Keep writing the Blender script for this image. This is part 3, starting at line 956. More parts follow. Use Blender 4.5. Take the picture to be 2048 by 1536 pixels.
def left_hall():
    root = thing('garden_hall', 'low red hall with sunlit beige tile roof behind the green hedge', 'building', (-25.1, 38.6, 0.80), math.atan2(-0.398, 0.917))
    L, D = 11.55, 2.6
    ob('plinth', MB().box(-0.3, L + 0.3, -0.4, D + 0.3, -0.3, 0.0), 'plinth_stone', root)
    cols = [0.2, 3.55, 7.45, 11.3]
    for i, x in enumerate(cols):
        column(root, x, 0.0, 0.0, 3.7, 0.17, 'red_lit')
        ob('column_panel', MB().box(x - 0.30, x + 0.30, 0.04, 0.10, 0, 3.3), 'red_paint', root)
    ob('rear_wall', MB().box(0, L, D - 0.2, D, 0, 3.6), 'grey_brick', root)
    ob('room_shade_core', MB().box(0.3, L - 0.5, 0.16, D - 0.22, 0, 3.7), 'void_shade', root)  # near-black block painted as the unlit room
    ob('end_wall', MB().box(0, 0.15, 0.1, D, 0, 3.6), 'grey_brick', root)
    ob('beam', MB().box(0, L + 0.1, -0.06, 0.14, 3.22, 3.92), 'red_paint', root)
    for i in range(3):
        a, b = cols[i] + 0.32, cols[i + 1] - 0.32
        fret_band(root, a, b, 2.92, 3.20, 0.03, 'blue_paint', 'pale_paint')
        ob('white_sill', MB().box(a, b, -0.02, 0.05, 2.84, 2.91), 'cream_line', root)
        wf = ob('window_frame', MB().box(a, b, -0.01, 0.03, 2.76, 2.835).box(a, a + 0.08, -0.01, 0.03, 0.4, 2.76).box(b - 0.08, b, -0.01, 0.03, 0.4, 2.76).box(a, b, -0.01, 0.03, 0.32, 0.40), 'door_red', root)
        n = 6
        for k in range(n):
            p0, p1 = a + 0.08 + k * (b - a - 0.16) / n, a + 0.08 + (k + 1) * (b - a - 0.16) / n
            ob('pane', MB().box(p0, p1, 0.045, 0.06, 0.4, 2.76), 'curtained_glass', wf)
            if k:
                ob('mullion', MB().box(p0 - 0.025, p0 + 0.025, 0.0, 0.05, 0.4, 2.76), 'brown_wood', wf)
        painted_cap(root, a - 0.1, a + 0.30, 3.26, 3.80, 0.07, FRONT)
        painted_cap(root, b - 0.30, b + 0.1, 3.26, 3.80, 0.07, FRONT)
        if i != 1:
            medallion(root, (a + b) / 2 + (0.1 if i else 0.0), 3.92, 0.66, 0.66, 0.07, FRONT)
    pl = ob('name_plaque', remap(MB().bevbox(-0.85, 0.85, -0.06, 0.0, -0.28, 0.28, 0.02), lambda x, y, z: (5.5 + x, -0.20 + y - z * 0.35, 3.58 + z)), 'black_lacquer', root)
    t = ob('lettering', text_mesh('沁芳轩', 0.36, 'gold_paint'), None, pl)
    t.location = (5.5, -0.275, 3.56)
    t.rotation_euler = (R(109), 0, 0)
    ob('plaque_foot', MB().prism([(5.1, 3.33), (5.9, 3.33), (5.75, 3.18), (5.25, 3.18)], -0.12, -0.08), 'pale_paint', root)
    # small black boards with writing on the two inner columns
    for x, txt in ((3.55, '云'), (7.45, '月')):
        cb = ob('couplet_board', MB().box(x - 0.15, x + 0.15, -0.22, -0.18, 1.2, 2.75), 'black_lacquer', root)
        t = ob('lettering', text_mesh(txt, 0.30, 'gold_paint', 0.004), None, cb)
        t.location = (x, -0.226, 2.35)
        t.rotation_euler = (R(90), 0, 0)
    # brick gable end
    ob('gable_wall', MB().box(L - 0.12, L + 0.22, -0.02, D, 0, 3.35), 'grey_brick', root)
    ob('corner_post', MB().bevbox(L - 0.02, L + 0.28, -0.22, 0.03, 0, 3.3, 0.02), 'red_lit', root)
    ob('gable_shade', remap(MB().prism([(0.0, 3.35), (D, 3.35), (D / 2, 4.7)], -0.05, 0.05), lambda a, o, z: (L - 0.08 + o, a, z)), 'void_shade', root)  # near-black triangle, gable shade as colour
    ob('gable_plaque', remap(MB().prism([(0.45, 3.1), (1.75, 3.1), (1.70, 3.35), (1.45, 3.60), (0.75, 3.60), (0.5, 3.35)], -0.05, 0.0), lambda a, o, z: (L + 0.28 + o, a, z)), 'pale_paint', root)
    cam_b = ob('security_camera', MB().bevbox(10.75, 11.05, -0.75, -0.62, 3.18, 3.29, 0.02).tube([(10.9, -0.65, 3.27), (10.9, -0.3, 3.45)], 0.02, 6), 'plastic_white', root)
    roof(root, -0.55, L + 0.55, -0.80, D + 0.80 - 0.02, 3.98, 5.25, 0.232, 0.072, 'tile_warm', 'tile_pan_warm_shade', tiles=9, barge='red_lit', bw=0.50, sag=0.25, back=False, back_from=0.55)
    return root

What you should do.
Return exactly the opening lines of the listing above, ending with the line that has "ob('rear_wall', MB().box(0, L, D".

Exercise solution.
Keep writing the Blender script for this image. This is part 3, starting at line 956. More parts follow. Use Blender 4.5. Take the picture to be 2048 by 1536 pixels.
def left_hall():
    root = thing('garden_hall', 'low red hall with sunlit beige tile roof behind the green hedge', 'building', (-25.1, 38.6, 0.80), math.atan2(-0.398, 0.917))
    L, D = 11.55, 2.6
    ob('plinth', MB().box(-0.3, L + 0.3, -0.4, D + 0.3, -0.3, 0.0), 'plinth_stone', root)
    cols = [0.2, 3.55, 7.45, 11.3]
    for i, x in enumerate(cols):
        column(root, x, 0.0, 0.0, 3.7, 0.17, 'red_lit')
        ob('column_panel', MB().box(x - 0.30, x + 0.30, 0.04, 0.10, 0, 3.3), 'red_paint', root)
    ob('rear_wall', MB().box(0, L, D - 0.2, D, 0, 3.6), 'grey_brick', root)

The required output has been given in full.